Context and Background

A national effort to modernize the grid via investment and regulatory reform, enabling timely projects and growth.

  • Ottawa to consult stakeholders on long-term plan
  • $293B needed over 20 years for grid renewal
  • Streamlined federal permitting to cut delays
  • Regulatory reform to unlock private capital

 

Minister Lebel acknowledges “pressing need for clean energy infrastructure and the reinforcement and expansion of existing electricity transmission systems”

 

Yesterday's announcement that the Government of Canada will consult stakeholders to develop a long-term national infrastructure plan recognized the need for electricity infrastructure renewal. It was a positive signal for Canada's electricity sector and its clean electricity future overall.

“Federal funding and financial support for electricity projects through an infrastructure fund have made some projects economic, but any long-term infrastructure plan must acknowledge that improving federal regulatory processes is an essential precursor to ensuring that projects can go forward in a timely manner,” said Canadian Electricity Association President and CEO Pierre Guimond, “regardless of whether they are funded publicly or privately.”

Estimates from the Conference Board of Canada and the International Energy Agency IEA conclude that to maintain existing assets and meet market growth, including sectors like electrifying railways that depend primarily on funding, investments of at least $293 billion over the next twenty years $15 billion annually are required for the renewal of Canada's electricity infrastructure.
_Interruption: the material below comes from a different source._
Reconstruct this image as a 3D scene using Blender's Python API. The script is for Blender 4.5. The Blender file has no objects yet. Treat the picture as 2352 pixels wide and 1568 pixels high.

In the last decade, electricity infrastructure projects have faced growing legislative and regulatory complexity, characterized by lengthy and often duplicative regulatory processes, for existing and planned projects. Reform of key federal acts will create a stable and predictable climate for investment that will enable these projects – and the immense economic benefits they will create, particularly job creation across provinces – to go forward.